━━━━━ Dataset records ━━━━━

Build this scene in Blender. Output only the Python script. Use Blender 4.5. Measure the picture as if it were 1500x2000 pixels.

━━━━━
━━━━━ Dataset records ━━━━━

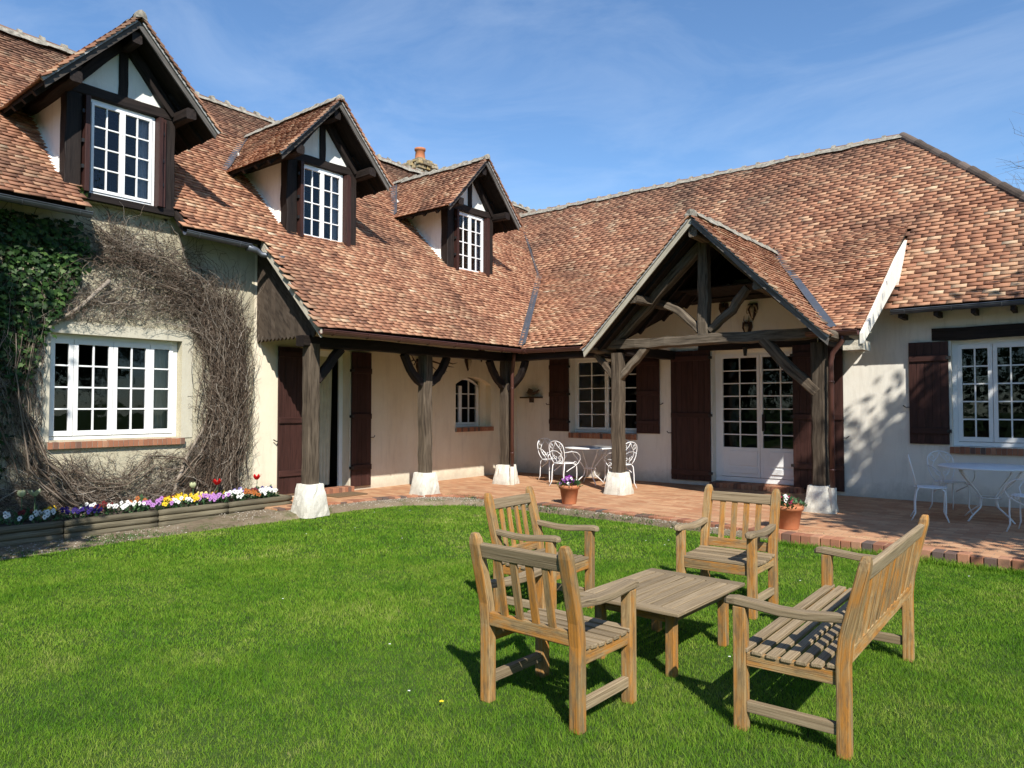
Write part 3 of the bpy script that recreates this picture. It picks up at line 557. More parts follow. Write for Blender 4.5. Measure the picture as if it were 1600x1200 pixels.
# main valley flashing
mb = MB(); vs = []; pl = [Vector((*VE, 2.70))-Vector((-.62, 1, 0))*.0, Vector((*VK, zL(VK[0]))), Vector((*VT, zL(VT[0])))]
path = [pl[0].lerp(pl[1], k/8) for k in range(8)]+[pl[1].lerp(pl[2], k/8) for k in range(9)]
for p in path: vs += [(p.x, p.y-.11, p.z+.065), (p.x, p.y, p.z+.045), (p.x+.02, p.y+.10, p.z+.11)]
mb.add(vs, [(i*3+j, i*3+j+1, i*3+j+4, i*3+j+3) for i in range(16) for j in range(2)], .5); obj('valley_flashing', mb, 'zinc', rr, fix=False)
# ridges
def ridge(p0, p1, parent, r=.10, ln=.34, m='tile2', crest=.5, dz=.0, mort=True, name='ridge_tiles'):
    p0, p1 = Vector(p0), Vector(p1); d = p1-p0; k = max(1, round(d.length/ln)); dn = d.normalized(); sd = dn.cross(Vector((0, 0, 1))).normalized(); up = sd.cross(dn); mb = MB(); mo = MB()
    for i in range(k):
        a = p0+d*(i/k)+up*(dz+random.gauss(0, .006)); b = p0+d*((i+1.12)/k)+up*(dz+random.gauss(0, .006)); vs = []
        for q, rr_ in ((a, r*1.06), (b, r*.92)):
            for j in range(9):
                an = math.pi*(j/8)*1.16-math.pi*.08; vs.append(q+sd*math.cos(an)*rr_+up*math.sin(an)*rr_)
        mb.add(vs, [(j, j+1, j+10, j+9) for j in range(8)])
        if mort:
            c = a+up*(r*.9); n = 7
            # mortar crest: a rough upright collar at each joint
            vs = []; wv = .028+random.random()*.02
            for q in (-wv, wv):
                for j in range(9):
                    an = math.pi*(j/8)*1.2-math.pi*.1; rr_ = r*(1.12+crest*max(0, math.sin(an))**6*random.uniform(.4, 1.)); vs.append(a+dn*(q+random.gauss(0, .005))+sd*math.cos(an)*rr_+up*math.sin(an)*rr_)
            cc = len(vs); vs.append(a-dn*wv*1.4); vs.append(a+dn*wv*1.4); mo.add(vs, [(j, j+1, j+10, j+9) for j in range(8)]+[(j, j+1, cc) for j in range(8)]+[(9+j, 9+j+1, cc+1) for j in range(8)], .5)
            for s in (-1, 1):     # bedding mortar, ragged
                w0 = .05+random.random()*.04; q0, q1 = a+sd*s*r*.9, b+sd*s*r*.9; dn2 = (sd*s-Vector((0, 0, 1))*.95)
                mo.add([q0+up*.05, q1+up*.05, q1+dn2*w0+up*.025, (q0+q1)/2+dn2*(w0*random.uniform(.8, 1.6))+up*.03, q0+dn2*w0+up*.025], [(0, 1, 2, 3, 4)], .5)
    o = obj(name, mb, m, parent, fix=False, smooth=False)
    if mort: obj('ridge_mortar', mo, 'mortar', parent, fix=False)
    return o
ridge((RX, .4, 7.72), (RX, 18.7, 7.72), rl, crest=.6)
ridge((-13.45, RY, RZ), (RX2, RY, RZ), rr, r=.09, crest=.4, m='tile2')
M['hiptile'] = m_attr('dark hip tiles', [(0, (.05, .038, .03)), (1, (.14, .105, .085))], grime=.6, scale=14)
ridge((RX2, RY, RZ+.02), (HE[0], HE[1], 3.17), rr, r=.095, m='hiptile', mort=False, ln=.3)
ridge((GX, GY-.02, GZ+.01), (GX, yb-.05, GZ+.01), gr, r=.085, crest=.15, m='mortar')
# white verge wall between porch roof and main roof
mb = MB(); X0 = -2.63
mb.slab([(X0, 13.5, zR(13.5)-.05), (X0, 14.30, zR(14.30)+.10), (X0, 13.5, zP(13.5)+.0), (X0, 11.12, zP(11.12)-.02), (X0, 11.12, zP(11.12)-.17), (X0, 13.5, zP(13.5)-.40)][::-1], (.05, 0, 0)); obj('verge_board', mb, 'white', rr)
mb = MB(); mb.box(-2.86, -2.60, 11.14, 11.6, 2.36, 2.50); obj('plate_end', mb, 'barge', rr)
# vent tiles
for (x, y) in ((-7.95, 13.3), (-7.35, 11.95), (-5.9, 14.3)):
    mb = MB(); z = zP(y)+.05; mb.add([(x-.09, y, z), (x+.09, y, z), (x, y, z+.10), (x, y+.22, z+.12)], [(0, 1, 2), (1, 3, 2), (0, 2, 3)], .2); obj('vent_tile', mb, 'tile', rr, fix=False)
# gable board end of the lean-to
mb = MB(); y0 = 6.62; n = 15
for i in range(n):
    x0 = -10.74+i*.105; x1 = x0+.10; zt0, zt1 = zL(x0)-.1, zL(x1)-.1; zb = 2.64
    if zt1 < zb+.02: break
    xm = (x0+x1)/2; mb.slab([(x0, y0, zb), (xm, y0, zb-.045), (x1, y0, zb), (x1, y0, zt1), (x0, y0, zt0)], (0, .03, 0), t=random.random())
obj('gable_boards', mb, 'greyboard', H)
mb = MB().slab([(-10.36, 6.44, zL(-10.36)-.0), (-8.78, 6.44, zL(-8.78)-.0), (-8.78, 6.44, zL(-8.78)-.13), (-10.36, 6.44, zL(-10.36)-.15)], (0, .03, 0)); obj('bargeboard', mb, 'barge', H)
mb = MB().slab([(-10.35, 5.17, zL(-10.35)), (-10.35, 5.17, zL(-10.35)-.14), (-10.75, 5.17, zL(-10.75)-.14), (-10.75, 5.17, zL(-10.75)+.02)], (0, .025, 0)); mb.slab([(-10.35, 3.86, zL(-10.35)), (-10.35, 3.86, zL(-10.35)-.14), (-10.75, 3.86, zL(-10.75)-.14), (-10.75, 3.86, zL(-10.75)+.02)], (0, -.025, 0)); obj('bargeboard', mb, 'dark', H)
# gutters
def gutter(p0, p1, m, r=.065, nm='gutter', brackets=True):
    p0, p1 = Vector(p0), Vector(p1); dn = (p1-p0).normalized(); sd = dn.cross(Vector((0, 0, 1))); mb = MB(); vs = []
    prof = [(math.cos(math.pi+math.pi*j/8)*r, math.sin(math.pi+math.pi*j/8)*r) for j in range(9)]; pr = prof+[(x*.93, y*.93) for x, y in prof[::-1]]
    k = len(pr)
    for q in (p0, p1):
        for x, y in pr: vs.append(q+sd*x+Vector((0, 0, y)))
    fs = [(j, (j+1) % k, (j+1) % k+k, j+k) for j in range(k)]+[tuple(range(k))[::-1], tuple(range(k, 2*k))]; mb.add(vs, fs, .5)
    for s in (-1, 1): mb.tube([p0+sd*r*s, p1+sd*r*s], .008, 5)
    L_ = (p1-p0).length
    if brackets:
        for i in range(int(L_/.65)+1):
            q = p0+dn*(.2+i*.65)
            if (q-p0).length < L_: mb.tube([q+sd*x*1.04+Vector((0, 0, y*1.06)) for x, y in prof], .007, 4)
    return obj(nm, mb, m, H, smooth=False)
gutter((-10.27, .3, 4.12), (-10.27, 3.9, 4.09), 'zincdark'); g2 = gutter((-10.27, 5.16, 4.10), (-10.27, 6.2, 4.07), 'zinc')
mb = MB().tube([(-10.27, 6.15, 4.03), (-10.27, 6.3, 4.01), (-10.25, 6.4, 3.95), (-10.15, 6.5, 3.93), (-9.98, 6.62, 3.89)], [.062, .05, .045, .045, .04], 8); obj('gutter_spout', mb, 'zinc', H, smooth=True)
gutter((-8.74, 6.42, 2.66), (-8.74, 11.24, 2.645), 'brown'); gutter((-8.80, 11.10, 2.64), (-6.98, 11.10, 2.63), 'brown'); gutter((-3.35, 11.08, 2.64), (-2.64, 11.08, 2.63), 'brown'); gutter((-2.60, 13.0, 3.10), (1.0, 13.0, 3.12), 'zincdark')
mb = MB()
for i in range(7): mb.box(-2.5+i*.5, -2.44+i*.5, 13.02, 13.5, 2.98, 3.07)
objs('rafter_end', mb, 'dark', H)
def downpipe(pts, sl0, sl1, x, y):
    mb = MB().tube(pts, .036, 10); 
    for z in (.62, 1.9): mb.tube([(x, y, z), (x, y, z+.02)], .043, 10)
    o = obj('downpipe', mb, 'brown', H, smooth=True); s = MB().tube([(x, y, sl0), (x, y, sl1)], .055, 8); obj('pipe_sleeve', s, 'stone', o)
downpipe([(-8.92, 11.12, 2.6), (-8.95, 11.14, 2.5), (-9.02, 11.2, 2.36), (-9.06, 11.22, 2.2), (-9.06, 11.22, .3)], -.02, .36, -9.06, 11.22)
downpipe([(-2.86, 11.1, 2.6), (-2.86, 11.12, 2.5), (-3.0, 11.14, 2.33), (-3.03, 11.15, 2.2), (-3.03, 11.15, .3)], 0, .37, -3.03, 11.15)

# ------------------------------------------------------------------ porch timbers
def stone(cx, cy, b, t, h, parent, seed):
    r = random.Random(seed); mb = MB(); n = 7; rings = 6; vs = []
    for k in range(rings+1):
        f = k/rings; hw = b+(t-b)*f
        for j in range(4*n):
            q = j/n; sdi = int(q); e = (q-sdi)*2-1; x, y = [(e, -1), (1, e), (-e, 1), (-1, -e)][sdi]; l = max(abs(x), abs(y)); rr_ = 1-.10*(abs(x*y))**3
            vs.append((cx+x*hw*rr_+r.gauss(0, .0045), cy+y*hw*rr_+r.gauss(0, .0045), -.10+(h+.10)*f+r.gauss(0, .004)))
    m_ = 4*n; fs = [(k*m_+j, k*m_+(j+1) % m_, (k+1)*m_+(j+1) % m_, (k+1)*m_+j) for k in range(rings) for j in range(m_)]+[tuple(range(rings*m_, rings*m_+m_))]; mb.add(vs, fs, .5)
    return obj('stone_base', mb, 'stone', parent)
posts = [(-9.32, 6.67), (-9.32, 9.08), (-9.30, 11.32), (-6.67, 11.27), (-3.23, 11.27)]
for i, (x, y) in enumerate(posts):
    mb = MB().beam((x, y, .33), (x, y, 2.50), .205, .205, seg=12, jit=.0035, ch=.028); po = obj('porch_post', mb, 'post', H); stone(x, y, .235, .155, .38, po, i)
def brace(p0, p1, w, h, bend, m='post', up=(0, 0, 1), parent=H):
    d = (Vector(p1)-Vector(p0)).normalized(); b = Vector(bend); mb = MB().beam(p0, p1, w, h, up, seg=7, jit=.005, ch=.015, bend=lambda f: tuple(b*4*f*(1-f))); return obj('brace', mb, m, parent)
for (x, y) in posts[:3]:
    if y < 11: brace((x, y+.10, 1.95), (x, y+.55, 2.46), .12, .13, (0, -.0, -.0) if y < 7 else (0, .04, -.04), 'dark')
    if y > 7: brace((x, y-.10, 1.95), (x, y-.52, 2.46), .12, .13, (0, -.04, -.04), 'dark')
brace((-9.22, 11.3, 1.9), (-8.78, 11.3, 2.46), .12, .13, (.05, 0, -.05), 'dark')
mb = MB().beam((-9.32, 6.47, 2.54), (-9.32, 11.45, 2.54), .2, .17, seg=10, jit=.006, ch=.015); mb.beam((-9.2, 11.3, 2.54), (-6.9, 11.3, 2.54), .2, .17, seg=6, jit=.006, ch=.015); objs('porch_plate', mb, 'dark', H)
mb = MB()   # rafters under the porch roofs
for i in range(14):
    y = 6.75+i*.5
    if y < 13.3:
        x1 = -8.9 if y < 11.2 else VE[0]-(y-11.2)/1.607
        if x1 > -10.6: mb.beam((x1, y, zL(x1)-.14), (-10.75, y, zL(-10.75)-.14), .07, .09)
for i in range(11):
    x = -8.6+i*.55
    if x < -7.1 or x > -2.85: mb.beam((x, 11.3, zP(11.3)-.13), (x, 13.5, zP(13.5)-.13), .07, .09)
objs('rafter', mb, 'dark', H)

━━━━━

Short problem => Identify which lines contain the word "Blender" and copy each one.

Reply =>
Build this scene in Blender. Output only the Python script. Use Blender 4.5. Measure the picture as if it were 1500x2000 pixels.
Write part 3 of the bpy script that recreates this picture. It picks up at line 557. More parts follow. Write for Blender 4.5. Measure the picture as if it were 1600x1200 pixels.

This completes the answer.